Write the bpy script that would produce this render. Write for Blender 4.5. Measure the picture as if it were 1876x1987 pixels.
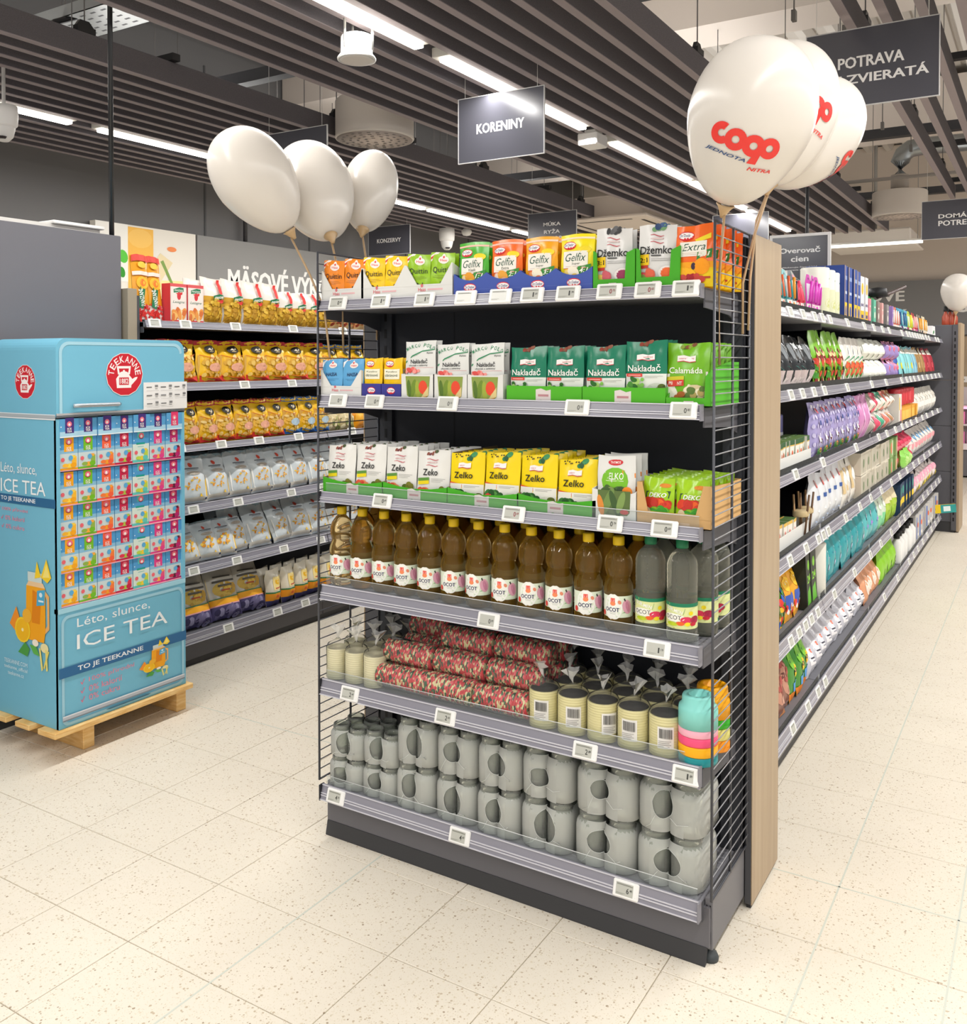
import bpy, math, random
from mathutils import Vector, Matrix, Euler
random.seed(7)
for _o in list(bpy.data.objects): bpy.data.objects.remove(_o)
SC = bpy.context.scene
COL = SC.collection
# ---------------------------------------------------------------- camera, world, exposure
F_PX, W_PX, H_PX = 1790.0, 1876.0, 1987.0
cam_data = bpy.data.cameras.new('camera')
cam_data.sensor_width = 36.0
cam_data.lens = F_PX / H_PX * 36.0
cam_data.shift_y = -(H_PX / 2 - 736.5) / H_PX
cam_data.clip_start = 0.05
camera = bpy.data.objects.new('camera', cam_data)
camera.location = (0, 0, 1.5)
camera.rotation_euler = (math.radians(90 - 1.168), 0, math.radians(31.497))
COL.objects.link(camera)
SC.camera = camera
world = bpy.data.worlds.new('World')
SC.world = world
world.use_nodes = True
world.node_tree.nodes['Background'].inputs[0].default_value = (1.0, 0.985, 0.97, 1)
world.node_tree.nodes['Background'].inputs[1].default_value = 0.85
SC.view_settings.view_transform = 'Standard'
SC.view_settings.look = 'None'
SC.view_settings.exposure = -0.34
SC.view_settings.gamma = 1.0
SC.view_settings.use_curve_mapping = False
SC.cycles.transparent_max_bounces = 20
SC.cycles.max_bounces = 8
SC.cycles.diffuse_bounces = 4
SC.cycles.glossy_bounces = 3
SC.cycles.caustics_reflective = False
SC.cycles.caustics_refractive = False
SC.cycles.use_denoising = True
SC.cycles.sample_clamp_indirect = 6.0
LAMP_W = 19.0          # watts per metre and half of each luminaire line


def line_lamp(name, x, y0, y1, z, w):
    """the light that one ceiling luminaire line gives off, as long and as narrow as its diffuser"""
    d = bpy.data.lights.new(name, 'AREA')
    d.shape = 'RECTANGLE'
    d.size, d.size_y = 0.06, y1 - y0
    d.energy = w * (y1 - y0)
    d.color = (1.0, 0.98, 0.95)
    o = bpy.data.objects.new(name, d)
    o.location = (x, (y0 + y1) / 2, z)
    COL.objects.link(o)
    return o


for _x in (-2.57, -5.25, 0.35, 3.0):
    line_lamp('strip_or_fill_lamp', _x, -2.5, 3.6, 2.955, LAMP_W)
    line_lamp('strip_or_fill_lamp', _x, 3.8, 11.0, 2.955, LAMP_W)
    for _a, _b in ((-2.5, 3.6), (3.8, 11.0)):      # upward fill lamps, added above the luminaires to brighten the ceiling
        line_lamp('strip_or_fill_lamp', _x, _a, _b, 3.19, LAMP_W * 0.5).rotation_euler = (math.pi, 0, 0)


# ---------------------------------------------------------------- materials
def lin(h):
    h = h.lstrip('#')
    if len(h) == 3: h = ''.join(c * 2 for c in h)
    o = []
    for i in (0, 2, 4):
        c = int(h[i:i + 2], 16) / 255.0
        o.append(c / 12.92 if c <= 0.04045 else ((c + 0.055) / 1.055) ** 2.4)
    return tuple(o) + (1.0,)


_MC = {}


def M(col, r=0.5, s=0.35, metal=0.0):
    """plain printed, painted or moulded surface; colours are cached"""
    if not isinstance(col, str):
        return col
    k = (col, r, s, metal)
    if k not in _MC:
        m = bpy.data.materials.new('paint_' + col.lstrip('#'))
        m.use_nodes = True
        b = m.node_tree.nodes['Principled BSDF']
        b.inputs['Base Color'].default_value = lin(col)
        b.inputs['Roughness'].default_value = r
        b.inputs['Specular IOR Level'].default_value = s
        b.inputs['Metallic'].default_value = metal
        _MC[k] = m
    return _MC[k]


def film(col):
    return M(col, 0.22, 0.5)


def emit(col, strength):
    k = ('emit', col, strength)
    if k not in _MC:
        m = bpy.data.materials.new('lamp_diffuser')
        m.use_nodes = True
        b = m.node_tree.nodes['Principled BSDF']
        b.inputs['Base Color'].default_value = lin(col)
        b.inputs['Emission Color'].default_value = lin(col)
        b.inputs['Emission Strength'].default_value = strength
        _MC[k] = m
    return _MC[k]


def clear(name, tint, body, opacity, gloss=0.12, rough=0.06):
    """see-through plastic, glass or liquid: tinted transparency with some body colour and a reflecting skin"""
    k = ('clear', name)
    if k in _MC:
        return _MC[k]
    m = bpy.data.materials.new(name)
    m.use_nodes = True
    n, l = m.node_tree.nodes, m.node_tree.links
    n.clear()
    out = n.new('ShaderNodeOutputMaterial')
    tr = n.new('ShaderNodeBsdfTransparent'); tr.inputs[0].default_value = lin(tint)
    df = n.new('ShaderNodeBsdfDiffuse'); df.inputs[0].default_value = lin(body)
    gl = n.new('ShaderNodeBsdfGlossy'); gl.inputs['Roughness'].default_value = rough
    fr = n.new('ShaderNodeLayerWeight'); fr.inputs[0].default_value = gloss
    m1 = n.new('ShaderNodeMixShader'); m1.inputs[0].default_value = opacity
    m2 = n.new('ShaderNodeMixShader')
    l.new(tr.outputs[0], m1.inputs[1]); l.new(df.outputs[0], m1.inputs[2])
    l.new(fr.outputs['Fresnel'], m2.inputs[0]); l.new(m1.outputs[0], m2.inputs[1]); l.new(gl.outputs[0], m2.inputs[2])
    l.new(m2.outputs[0], out.inputs[0])
    _MC[k] = m
    return m


def nodes_mat(name, build, r=0.5, s=0.3):
    m = bpy.data.materials.new(name)
    m.use_nodes = True
    b = m.node_tree.nodes['Principled BSDF']
    b.inputs['Roughness'].default_value = r
    b.inputs['Specular IOR Level'].default_value = s
    build(m.node_tree.nodes, m.node_tree.links, b)
    return m


def ramp(n, stops, constant=False):
    q = n.new('ShaderNodeValToRGB')
    e = q.color_ramp.elements
    while len(e) > 1: e.remove(e[-1])
    e[0].position = stops[0][0]; e[0].color = lin(stops[0][1])
    for p, c in stops[1:]:
        x = e.new(p); x.color = lin(c)
    if constant: q.color_ramp.interpolation = 'CONSTANT'
    return q


# ---------------------------------------------------------------- text as outlines
_GL = {}


def glyphs(s, flags=''):
    k = (s, flags)
    if k not in _GL:
        cu = bpy.data.curves.new('lettering', 'FONT')
        cu.body = s
        cu.resolution_u = 2
        cu.align_x = 'CENTER'
        if 'b' in flags: cu.offset = 0.012
        if 'B' in flags: cu.offset = 0.013
        if 'i' in flags: cu.shear = 0.3
        if 'n' in flags: cu.space_line = 0.95
        o = bpy.data.objects.new('lettering', cu)
        me = bpy.data.meshes.new_from_object(o)
        vs = [tuple(v.co) for v in me.vertices]
        fs = [tuple(p.vertices) for p in me.polygons]
        bpy.data.objects.remove(o); bpy.data.curves.remove(cu); bpy.data.meshes.remove(me)
        if vs:
            x0, x1 = min(v[0] for v in vs), max(v[0] for v in vs)
            y0, y1 = min(v[1] for v in vs), max(v[1] for v in vs)
            vs = [((v[0] - (x0 + x1) / 2) / (x1 - x0 or 1), (v[1] - (y0 + y1) / 2) / (y1 - y0 or 1)) for v in vs]
        _GL[k] = (vs, fs)
    return _GL[k]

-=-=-

**Set task:** Except for the pictures, copy the material above exactly.

**Answer to the exercise:**
Write the bpy script that would produce this render. Write for Blender 4.5. Measure the picture as if it were 1876x1987 pixels.
import bpy, math, random
from mathutils import Vector, Matrix, Euler
random.seed(7)
for _o in list(bpy.data.objects): bpy.data.objects.remove(_o)
SC = bpy.context.scene
COL = SC.collection
# ---------------------------------------------------------------- camera, world, exposure
F_PX, W_PX, H_PX = 1790.0, 1876.0, 1987.0
cam_data = bpy.data.cameras.new('camera')
cam_data.sensor_width = 36.0
cam_data.lens = F_PX / H_PX * 36.0
cam_data.shift_y = -(H_PX / 2 - 736.5) / H_PX
cam_data.clip_start = 0.05
camera = bpy.data.objects.new('camera', cam_data)
camera.location = (0, 0, 1.5)
camera.rotation_euler = (math.radians(90 - 1.168), 0, math.radians(31.497))
COL.objects.link(camera)
SC.camera = camera
world = bpy.data.worlds.new('World')
SC.world = world
world.use_nodes = True
world.node_tree.nodes['Background'].inputs[0].default_value = (1.0, 0.985, 0.97, 1)
world.node_tree.nodes['Background'].inputs[1].default_value = 0.85
SC.view_settings.view_transform = 'Standard'
SC.view_settings.look = 'None'
SC.view_settings.exposure = -0.34
SC.view_settings.gamma = 1.0
SC.view_settings.use_curve_mapping = False
SC.cycles.transparent_max_bounces = 20
SC.cycles.max_bounces = 8
SC.cycles.diffuse_bounces = 4
SC.cycles.glossy_bounces = 3
SC.cycles.caustics_reflective = False
SC.cycles.caustics_refractive = False
SC.cycles.use_denoising = True
SC.cycles.sample_clamp_indirect = 6.0
LAMP_W = 19.0          # watts per metre and half of each luminaire line


def line_lamp(name, x, y0, y1, z, w):
    """the light that one ceiling luminaire line gives off, as long and as narrow as its diffuser"""
    d = bpy.data.lights.new(name, 'AREA')
    d.shape = 'RECTANGLE'
    d.size, d.size_y = 0.06, y1 - y0
    d.energy = w * (y1 - y0)
    d.color = (1.0, 0.98, 0.95)
    o = bpy.data.objects.new(name, d)
    o.location = (x, (y0 + y1) / 2, z)
    COL.objects.link(o)
    return o


for _x in (-2.57, -5.25, 0.35, 3.0):
    line_lamp('strip_or_fill_lamp', _x, -2.5, 3.6, 2.955, LAMP_W)
    line_lamp('strip_or_fill_lamp', _x, 3.8, 11.0, 2.955, LAMP_W)
    for _a, _b in ((-2.5, 3.6), (3.8, 11.0)):      # upward fill lamps, added above the luminaires to brighten the ceiling
        line_lamp('strip_or_fill_lamp', _x, _a, _b, 3.19, LAMP_W * 0.5).rotation_euler = (math.pi, 0, 0)


# ---------------------------------------------------------------- materials
def lin(h):
    h = h.lstrip('#')
    if len(h) == 3: h = ''.join(c * 2 for c in h)
    o = []
    for i in (0, 2, 4):
        c = int(h[i:i + 2], 16) / 255.0
        o.append(c / 12.92 if c <= 0.04045 else ((c + 0.055) / 1.055) ** 2.4)
    return tuple(o) + (1.0,)


_MC = {}


def M(col, r=0.5, s=0.35, metal=0.0):
    """plain printed, painted or moulded surface; colours are cached"""
    if not isinstance(col, str):
        return col
    k = (col, r, s, metal)
    if k not in _MC:
        m = bpy.data.materials.new('paint_' + col.lstrip('#'))
        m.use_nodes = True
        b = m.node_tree.nodes['Principled BSDF']
        b.inputs['Base Color'].default_value = lin(col)
        b.inputs['Roughness'].default_value = r
        b.inputs['Specular IOR Level'].default_value = s
        b.inputs['Metallic'].default_value = metal
        _MC[k] = m
    return _MC[k]


def film(col):
    return M(col, 0.22, 0.5)


def emit(col, strength):
    k = ('emit', col, strength)
    if k not in _MC:
        m = bpy.data.materials.new('lamp_diffuser')
        m.use_nodes = True
        b = m.node_tree.nodes['Principled BSDF']
        b.inputs['Base Color'].default_value = lin(col)
        b.inputs['Emission Color'].default_value = lin(col)
        b.inputs['Emission Strength'].default_value = strength
        _MC[k] = m
    return _MC[k]


def clear(name, tint, body, opacity, gloss=0.12, rough=0.06):
    """see-through plastic, glass or liquid: tinted transparency with some body colour and a reflecting skin"""
    k = ('clear', name)
    if k in _MC:
        return _MC[k]
    m = bpy.data.materials.new(name)
    m.use_nodes = True
    n, l = m.node_tree.nodes, m.node_tree.links
    n.clear()
    out = n.new('ShaderNodeOutputMaterial')
    tr = n.new('ShaderNodeBsdfTransparent'); tr.inputs[0].default_value = lin(tint)
    df = n.new('ShaderNodeBsdfDiffuse'); df.inputs[0].default_value = lin(body)
    gl = n.new('ShaderNodeBsdfGlossy'); gl.inputs['Roughness'].default_value = rough
    fr = n.new('ShaderNodeLayerWeight'); fr.inputs[0].default_value = gloss
    m1 = n.new('ShaderNodeMixShader'); m1.inputs[0].default_value = opacity
    m2 = n.new('ShaderNodeMixShader')
    l.new(tr.outputs[0], m1.inputs[1]); l.new(df.outputs[0], m1.inputs[2])
    l.new(fr.outputs['Fresnel'], m2.inputs[0]); l.new(m1.outputs[0], m2.inputs[1]); l.new(gl.outputs[0], m2.inputs[2])
    l.new(m2.outputs[0], out.inputs[0])
    _MC[k] = m
    return m


def nodes_mat(name, build, r=0.5, s=0.3):
    m = bpy.data.materials.new(name)
    m.use_nodes = True
    b = m.node_tree.nodes['Principled BSDF']
    b.inputs['Roughness'].default_value = r
    b.inputs['Specular IOR Level'].default_value = s
    build(m.node_tree.nodes, m.node_tree.links, b)
    return m


def ramp(n, stops, constant=False):
    q = n.new('ShaderNodeValToRGB')
    e = q.color_ramp.elements
    while len(e) > 1: e.remove(e[-1])
    e[0].position = stops[0][0]; e[0].color = lin(stops[0][1])
    for p, c in stops[1:]:
        x = e.new(p); x.color = lin(c)
    if constant: q.color_ramp.interpolation = 'CONSTANT'
    return q


# ---------------------------------------------------------------- text as outlines
_GL = {}


def glyphs(s, flags=''):
    k = (s, flags)
    if k not in _GL:
        cu = bpy.data.curves.new('lettering', 'FONT')
        cu.body = s
        cu.resolution_u = 2
        cu.align_x = 'CENTER'
        if 'b' in flags: cu.offset = 0.012
        if 'B' in flags: cu.offset = 0.013
        if 'i' in flags: cu.shear = 0.3
        if 'n' in flags: cu.space_line = 0.95
        o = bpy.data.objects.new('lettering', cu)
        me = bpy.data.meshes.new_from_object(o)
        vs = [tuple(v.co) for v in me.vertices]
        fs = [tuple(p.vertices) for p in me.polygons]
        bpy.data.objects.remove(o); bpy.data.curves.remove(cu); bpy.data.meshes.remove(me)
        if vs:
            x0, x1 = min(v[0] for v in vs), max(v[0] for v in vs)
            y0, y1 = min(v[1] for v in vs), max(v[1] for v in vs)
            vs = [((v[0] - (x0 + x1) / 2) / (x1 - x0 or 1), (v[1] - (y0 + y1) / 2) / (y1 - y0 or 1)) for v in vs]
        _GL[k] = (vs, fs)
    return _GL[k]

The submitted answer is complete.